The Trip Redeems Itself at Djoudj

Friday was the worst day of our trip. Saturday was the best.

Ismaila, the guide we met on the boat, who drove us up here to St. Louis, picked us up at the hotel at 8am. He was out on the street and introduced us to Nicholas who was coming with us to the Djoudj bird sanctuary. Turns out Nick is a New Yorker, living in London, who flew to Dakar and came straight to St. Louis. Brave guy drove himself in a rental car.

We all piled into a taxi for the 60km drive to the sanctuary which is on the Mauritanian border. Along the way we saw three Mauritanians by the side of the road. Djoudj is 160 sq kilometers of wetland, the third largest bird sanctuary in the world, a Unesco World Heritage site (as is St. Louis). It is the first body of permanent water south of the Sahara, so the birds that migrate from Europe stop here. Intrepid bird kooks can venture into the back tracks of the park with a guide, but we casual tourists take a two hour boat ride. Ismaila got us front row seats in the boat and we waited for several cars and a bus of other tourists while watching a flock of pelicans, like synchronized swimmers, diving for fish. Also cormorants, ibis, including “sacred ibis” down from Egypt, small herons, cattle egrets, ducks, water chickens (that’s what Ismaila called them in Spanish, “pollos de agua”. They looked like chickens) and other small birds that the intrepid bird kooks could have identified if they weren’t off on the back tracks. We were pretty impressed. How naive we were.

The boat took off and headed up a channel in the marshy swampland. All sorts of birds were flying along in various formations. As we came around a bend there was a flock of pelicans, hundreds of them, diving for fish. As the boat approached, they started taking off, flying all around as did the cormorants and other birds. It was like a ballet with a thousand birds of various colors and sizes, flying all around, landing and taking off again, as the boat moved among them. Eventually we got to the nursery where vast numbers of juvenile pelicans, about the size of chickens, and all black, were waiting for mom and dad to return with breakfast. The ballet continued all around.

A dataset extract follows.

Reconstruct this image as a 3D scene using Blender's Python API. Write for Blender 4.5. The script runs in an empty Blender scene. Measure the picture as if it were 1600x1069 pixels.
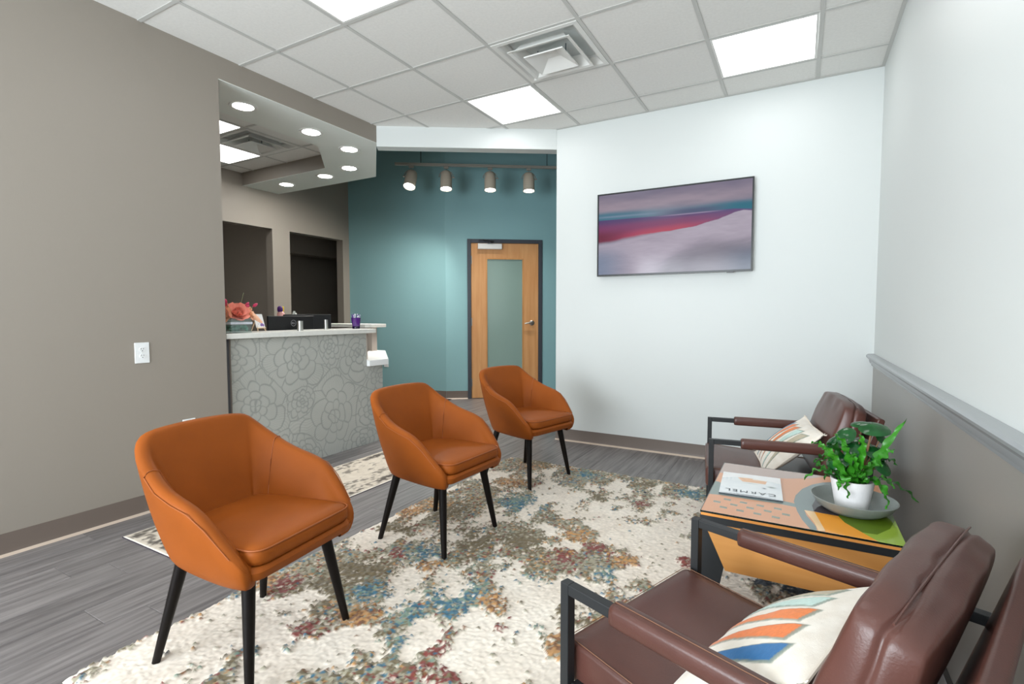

Suddenly one of the guides yelled and the boat pulled over to the side where a crocodile lay half-submerged. Everyone stood and snapped photos until he slunk off behind a bush. Ismaila said it was the first crocodile that had been spotted in ten days.

Eventually the boat headed back. As we got out, someone spotted a snake in the reeds at the waters edge. Driving out we saw warthogs and a single monkey.

The events of this day could have made up an entire vacation. Our heads were spinning, but it was definitely a big turnaround from the previous day.